New Crops 2020 – Kohlrabi

For this gardening season, in addition to using my seed stock, I am growing crops from four new packets:

001 seeds 2020

I have grown Long White Tokyo scallions and summer savory before, as well as cherry tomatoes (although not golden), but kohlrabi is a totally new-to-me crop.  From the German forms Kohl – cabbage and Rübe – turnip, kohlrabi received this name because of its globular shape, resembling a turnip:

710px-Kohlrabi Wikipedia Commons
Kohlrabi plant growing in pot (this photo from Wikipedia Commons)

This vegetable is often confused for an actual cross between a cabbage and a turnip, but it is in fact a variety of the cabbage species Brassica oleracea, which includes many other common cultivars such as cabbage (savoy, green, etc.), cauliflower, collard greens, kale, broccoli, and Brussels sprouts.  Kohlrabi (Brassica oleracea, Gongylodes Gp) was artificially created to produce swollen stems which grow above ground (as seen above.)

The name in Spanish is colinabo, with the same meaning, from the words col – cabbage, and nabo – turnip.  Causing even more confusion and trouble, in Mexico the name colinabo is often times also used to describe rutabaga (Brassica napus, Napobrassica Gp), a root vegetable which is, in fact, an actual cross between a cabbage and a turnip!  I have posted a recipe with rutabaga in the past, using the Spanish name nabo sueco (Swedish turnip), so not to vex the reader, in my posts, “rutabaga” will always be translated as “nabo sueco”, and “colinabo” will always refer to kohlrabi, the swollen stem of a cabbage variety.

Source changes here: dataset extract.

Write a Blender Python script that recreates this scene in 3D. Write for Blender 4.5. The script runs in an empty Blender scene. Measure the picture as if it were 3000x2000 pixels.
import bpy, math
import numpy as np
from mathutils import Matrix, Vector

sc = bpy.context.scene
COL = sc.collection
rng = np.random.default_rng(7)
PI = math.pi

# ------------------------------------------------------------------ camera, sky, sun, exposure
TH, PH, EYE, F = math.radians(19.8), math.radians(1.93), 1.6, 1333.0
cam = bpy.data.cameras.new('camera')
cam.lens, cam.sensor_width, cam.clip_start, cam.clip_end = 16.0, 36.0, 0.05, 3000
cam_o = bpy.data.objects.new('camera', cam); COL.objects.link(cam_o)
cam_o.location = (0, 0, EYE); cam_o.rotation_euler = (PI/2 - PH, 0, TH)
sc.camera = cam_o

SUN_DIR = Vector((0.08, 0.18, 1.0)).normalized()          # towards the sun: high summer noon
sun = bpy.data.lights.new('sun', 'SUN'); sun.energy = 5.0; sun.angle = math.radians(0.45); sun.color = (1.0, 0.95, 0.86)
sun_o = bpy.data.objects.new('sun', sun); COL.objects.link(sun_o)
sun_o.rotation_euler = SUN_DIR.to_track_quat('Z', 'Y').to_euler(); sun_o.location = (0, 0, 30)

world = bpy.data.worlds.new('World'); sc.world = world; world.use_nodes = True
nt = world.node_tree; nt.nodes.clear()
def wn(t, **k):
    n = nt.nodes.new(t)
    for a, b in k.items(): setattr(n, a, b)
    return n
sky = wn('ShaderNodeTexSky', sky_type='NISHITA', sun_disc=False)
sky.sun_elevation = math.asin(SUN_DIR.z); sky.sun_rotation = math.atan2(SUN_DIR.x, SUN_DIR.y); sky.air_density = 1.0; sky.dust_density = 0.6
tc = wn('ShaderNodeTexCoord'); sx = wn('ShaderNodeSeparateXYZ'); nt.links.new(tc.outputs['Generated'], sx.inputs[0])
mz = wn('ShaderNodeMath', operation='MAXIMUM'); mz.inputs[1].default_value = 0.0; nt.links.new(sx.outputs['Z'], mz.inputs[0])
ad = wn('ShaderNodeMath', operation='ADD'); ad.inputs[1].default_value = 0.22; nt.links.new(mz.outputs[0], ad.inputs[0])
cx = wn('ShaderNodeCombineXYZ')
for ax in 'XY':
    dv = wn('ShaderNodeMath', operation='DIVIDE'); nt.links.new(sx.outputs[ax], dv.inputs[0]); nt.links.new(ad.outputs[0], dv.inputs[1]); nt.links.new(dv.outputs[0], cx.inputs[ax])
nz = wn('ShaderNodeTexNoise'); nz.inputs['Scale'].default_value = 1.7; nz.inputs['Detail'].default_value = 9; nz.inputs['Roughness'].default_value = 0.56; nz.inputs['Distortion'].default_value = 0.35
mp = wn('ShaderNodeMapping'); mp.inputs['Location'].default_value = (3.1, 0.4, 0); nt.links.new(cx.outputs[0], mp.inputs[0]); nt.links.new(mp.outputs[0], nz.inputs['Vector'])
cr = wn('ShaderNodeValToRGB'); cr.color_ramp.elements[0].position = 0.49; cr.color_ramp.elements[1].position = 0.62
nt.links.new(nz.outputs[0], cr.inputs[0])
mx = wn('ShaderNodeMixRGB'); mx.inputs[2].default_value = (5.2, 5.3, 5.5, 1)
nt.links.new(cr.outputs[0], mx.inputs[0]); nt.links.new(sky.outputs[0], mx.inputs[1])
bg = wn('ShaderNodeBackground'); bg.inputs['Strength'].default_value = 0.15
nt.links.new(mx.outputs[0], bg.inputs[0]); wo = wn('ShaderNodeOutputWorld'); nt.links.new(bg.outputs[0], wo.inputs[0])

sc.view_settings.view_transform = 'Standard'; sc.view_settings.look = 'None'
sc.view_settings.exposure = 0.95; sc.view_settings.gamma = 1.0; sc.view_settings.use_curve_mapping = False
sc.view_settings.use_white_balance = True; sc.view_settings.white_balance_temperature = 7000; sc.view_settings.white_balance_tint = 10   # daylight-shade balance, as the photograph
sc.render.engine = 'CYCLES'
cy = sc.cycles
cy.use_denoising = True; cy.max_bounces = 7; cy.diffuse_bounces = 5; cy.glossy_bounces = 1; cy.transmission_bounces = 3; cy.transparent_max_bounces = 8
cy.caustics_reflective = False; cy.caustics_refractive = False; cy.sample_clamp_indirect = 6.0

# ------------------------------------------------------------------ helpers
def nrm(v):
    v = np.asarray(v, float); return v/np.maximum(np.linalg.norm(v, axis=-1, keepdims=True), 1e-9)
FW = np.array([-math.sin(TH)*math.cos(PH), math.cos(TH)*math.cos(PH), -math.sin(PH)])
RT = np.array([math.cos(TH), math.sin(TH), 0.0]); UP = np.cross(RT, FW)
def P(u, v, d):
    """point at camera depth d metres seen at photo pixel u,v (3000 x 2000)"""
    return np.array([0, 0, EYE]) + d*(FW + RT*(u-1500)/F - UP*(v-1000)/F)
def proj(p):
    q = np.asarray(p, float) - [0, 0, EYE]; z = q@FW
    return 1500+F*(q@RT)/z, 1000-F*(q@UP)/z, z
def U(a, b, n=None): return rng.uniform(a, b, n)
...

A couple of weeks ago, I started my kohlrabi seed in a box indoors and sowed some seed directly in the ground outside.  The photo at the top of the post and below, left, show the seedlings indoors, already showing some leaf differentiation; the photo below, right, shows a lonely sprout from the outdoor batch, just poking above ground:

I will be transplanting the indoor seedlings to the ground very soon, and it will be interesting to observe how they grow, compared to the ones sowed directly.  Kohlrabi grows fast, looking kind of a radish top and then, as if by magic, swelling into an almost spherical shape in about 50-60 days, and the leaves are also edible.  I will come back to this alien-looking crop then, to show my results, and share some recipes.

I am linking to Cee’s Flower of the Day (FOTD) challenge for April 25, 2020.

I hope it is not too candid to submit my photos to appear in Homegrown Harvest Photo Share – Cabbage.

I am also joining Classy Flamingos Blog Party #100 with Linda @

14 thoughts on “New Crops 2020 – Kohlrabi

  1. I’m 73 and have eaten kohlrabi all my life (well maybe not the first year!) I LOVE it, especially raw, but also cooked with butter added at the end. Mine are up about 1″ in the garden, just getting real leaves. Surprisingly, I still have the very last of last year’s crop in the refrigerator, and diced into slices or matchsticks, they are a welcome addition to salads during “the hungry gap.” I’ll be interested to see how they do for you, since you are in Mexico. They do not like heat. May your season be the most productive ever!


    1. All your suggestions sound yummy! I am actually in Canada (born and raised in Mexico, but Canadian resident since 1994 and citizen since 1999). I have tried kohlrabi raw and pickled, but never in a Mexican dish, so I hope to get a nice crop to try some recipes this summer. Happy gardening to you as well, Carolee!